WHAT IS BEING ASKED:
Transcribe the full listing below exactly.

***** DATA SEGMENT

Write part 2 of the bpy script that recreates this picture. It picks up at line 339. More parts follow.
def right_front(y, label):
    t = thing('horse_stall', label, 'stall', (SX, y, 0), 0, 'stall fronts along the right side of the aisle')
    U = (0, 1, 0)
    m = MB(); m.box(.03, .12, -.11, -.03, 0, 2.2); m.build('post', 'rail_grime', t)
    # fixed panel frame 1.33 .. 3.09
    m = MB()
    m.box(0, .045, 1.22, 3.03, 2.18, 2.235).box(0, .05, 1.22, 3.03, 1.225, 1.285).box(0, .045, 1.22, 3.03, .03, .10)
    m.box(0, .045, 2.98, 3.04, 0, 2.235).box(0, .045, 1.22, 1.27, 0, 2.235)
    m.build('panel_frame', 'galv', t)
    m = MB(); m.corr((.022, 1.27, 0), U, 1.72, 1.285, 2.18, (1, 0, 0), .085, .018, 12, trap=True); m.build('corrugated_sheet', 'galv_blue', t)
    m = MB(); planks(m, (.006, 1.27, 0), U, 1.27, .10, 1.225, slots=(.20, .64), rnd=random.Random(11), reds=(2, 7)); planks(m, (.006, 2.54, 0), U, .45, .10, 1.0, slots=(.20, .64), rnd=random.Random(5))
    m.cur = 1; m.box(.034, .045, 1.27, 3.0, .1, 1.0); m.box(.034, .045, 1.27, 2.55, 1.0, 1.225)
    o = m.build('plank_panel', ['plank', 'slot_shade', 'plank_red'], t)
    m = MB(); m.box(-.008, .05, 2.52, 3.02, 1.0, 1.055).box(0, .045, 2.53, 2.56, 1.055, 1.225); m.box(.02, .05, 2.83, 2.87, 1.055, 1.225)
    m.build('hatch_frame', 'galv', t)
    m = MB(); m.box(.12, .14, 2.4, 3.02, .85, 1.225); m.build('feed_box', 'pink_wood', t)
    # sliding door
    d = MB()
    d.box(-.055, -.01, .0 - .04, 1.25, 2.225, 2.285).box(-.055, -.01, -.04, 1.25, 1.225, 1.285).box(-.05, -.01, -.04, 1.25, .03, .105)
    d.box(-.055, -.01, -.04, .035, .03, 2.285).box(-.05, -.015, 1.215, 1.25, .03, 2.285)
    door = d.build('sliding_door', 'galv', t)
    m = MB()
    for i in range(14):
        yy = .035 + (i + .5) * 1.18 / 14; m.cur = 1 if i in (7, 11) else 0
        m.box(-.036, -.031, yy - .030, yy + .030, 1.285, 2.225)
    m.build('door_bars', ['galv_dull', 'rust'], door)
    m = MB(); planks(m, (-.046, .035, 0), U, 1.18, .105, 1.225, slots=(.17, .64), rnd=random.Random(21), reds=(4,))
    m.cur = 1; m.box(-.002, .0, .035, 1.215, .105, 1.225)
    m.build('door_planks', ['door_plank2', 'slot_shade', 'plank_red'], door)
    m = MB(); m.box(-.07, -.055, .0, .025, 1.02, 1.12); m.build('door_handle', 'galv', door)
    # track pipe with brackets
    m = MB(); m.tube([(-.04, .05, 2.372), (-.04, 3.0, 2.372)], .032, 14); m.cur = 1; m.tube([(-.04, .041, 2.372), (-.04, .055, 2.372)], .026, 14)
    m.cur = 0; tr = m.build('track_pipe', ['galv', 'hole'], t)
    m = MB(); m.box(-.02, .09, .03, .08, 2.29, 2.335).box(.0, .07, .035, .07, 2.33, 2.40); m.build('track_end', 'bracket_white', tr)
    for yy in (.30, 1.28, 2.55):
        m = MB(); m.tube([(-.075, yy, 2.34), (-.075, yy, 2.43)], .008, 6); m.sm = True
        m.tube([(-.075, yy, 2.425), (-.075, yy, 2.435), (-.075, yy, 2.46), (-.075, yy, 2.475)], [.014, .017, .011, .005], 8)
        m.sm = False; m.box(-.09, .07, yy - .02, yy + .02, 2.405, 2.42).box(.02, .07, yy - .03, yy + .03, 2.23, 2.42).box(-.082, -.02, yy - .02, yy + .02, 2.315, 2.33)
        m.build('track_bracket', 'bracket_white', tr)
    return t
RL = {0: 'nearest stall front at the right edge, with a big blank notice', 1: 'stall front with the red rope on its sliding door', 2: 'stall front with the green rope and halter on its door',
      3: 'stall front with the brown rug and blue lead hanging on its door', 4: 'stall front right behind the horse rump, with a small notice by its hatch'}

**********

THE RESULT:
Write part 2 of the bpy script that recreates this picture. It picks up at line 339. More parts follow.
def right_front(y, label):
    t = thing('horse_stall', label, 'stall', (SX, y, 0), 0, 'stall fronts along the right side of the aisle')
    U = (0, 1, 0)
    m = MB(); m.box(.03, .12, -.11, -.03, 0, 2.2); m.build('post', 'rail_grime', t)
    # fixed panel frame 1.33 .. 3.09
    m = MB()
    m.box(0, .045, 1.22, 3.03, 2.18, 2.235).box(0, .05, 1.22, 3.03, 1.225, 1.285).box(0, .045, 1.22, 3.03, .03, .10)
    m.box(0, .045, 2.98, 3.04, 0, 2.235).box(0, .045, 1.22, 1.27, 0, 2.235)
    m.build('panel_frame', 'galv', t)
    m = MB(); m.corr((.022, 1.27, 0), U, 1.72, 1.285, 2.18, (1, 0, 0), .085, .018, 12, trap=True); m.build('corrugated_sheet', 'galv_blue', t)
    m = MB(); planks(m, (.006, 1.27, 0), U, 1.27, .10, 1.225, slots=(.20, .64), rnd=random.Random(11), reds=(2, 7)); planks(m, (.006, 2.54, 0), U, .45, .10, 1.0, slots=(.20, .64), rnd=random.Random(5))
    m.cur = 1; m.box(.034, .045, 1.27, 3.0, .1, 1.0); m.box(.034, .045, 1.27, 2.55, 1.0, 1.225)
    o = m.build('plank_panel', ['plank', 'slot_shade', 'plank_red'], t)
    m = MB(); m.box(-.008, .05, 2.52, 3.02, 1.0, 1.055).box(0, .045, 2.53, 2.56, 1.055, 1.225); m.box(.02, .05, 2.83, 2.87, 1.055, 1.225)
    m.build('hatch_frame', 'galv', t)
    m = MB(); m.box(.12, .14, 2.4, 3.02, .85, 1.225); m.build('feed_box', 'pink_wood', t)
    # sliding door
    d = MB()
    d.box(-.055, -.01, .0 - .04, 1.25, 2.225, 2.285).box(-.055, -.01, -.04, 1.25, 1.225, 1.285).box(-.05, -.01, -.04, 1.25, .03, .105)
    d.box(-.055, -.01, -.04, .035, .03, 2.285).box(-.05, -.015, 1.215, 1.25, .03, 2.285)
    door = d.build('sliding_door', 'galv', t)
    m = MB()
    for i in range(14):
        yy = .035 + (i + .5) * 1.18 / 14; m.cur = 1 if i in (7, 11) else 0
        m.box(-.036, -.031, yy - .030, yy + .030, 1.285, 2.225)
    m.build('door_bars', ['galv_dull', 'rust'], door)
    m = MB(); planks(m, (-.046, .035, 0), U, 1.18, .105, 1.225, slots=(.17, .64), rnd=random.Random(21), reds=(4,))
    m.cur = 1; m.box(-.002, .0, .035, 1.215, .105, 1.225)
    m.build('door_planks', ['door_plank2', 'slot_shade', 'plank_red'], door)
    m = MB(); m.box(-.07, -.055, .0, .025, 1.02, 1.12); m.build('door_handle', 'galv', door)
    # track pipe with brackets
    m = MB(); m.tube([(-.04, .05, 2.372), (-.04, 3.0, 2.372)], .032, 14); m.cur = 1; m.tube([(-.04, .041, 2.372), (-.04, .055, 2.372)], .026, 14)
    m.cur = 0; tr = m.build('track_pipe', ['galv', 'hole'], t)
    m = MB(); m.box(-.02, .09, .03, .08, 2.29, 2.335).box(.0, .07, .035, .07, 2.33, 2.40); m.build('track_end', 'bracket_white', tr)
    for yy in (.30, 1.28, 2.55):
        m = MB(); m.tube([(-.075, yy, 2.34), (-.075, yy, 2.43)], .008, 6); m.sm = True
        m.tube([(-.075, yy, 2.425), (-.075, yy, 2.435), (-.075, yy, 2.46), (-.075, yy, 2.475)], [.014, .017, .011, .005], 8)
        m.sm = False; m.box(-.09, .07, yy - .02, yy + .02, 2.405, 2.42).box(.02, .07, yy - .03, yy + .03, 2.23, 2.42).box(-.082, -.02, yy - .02, yy + .02, 2.315, 2.33)
        m.build('track_bracket', 'bracket_white', tr)
    return t
RL = {0: 'nearest stall front at the right edge, with a big blank notice', 1: 'stall front with the red rope on its sliding door', 2: 'stall front with the green rope and halter on its door',
      3: 'stall front with the brown rug and blue lead hanging on its door', 4: 'stall front right behind the horse rump, with a small notice by its hatch'}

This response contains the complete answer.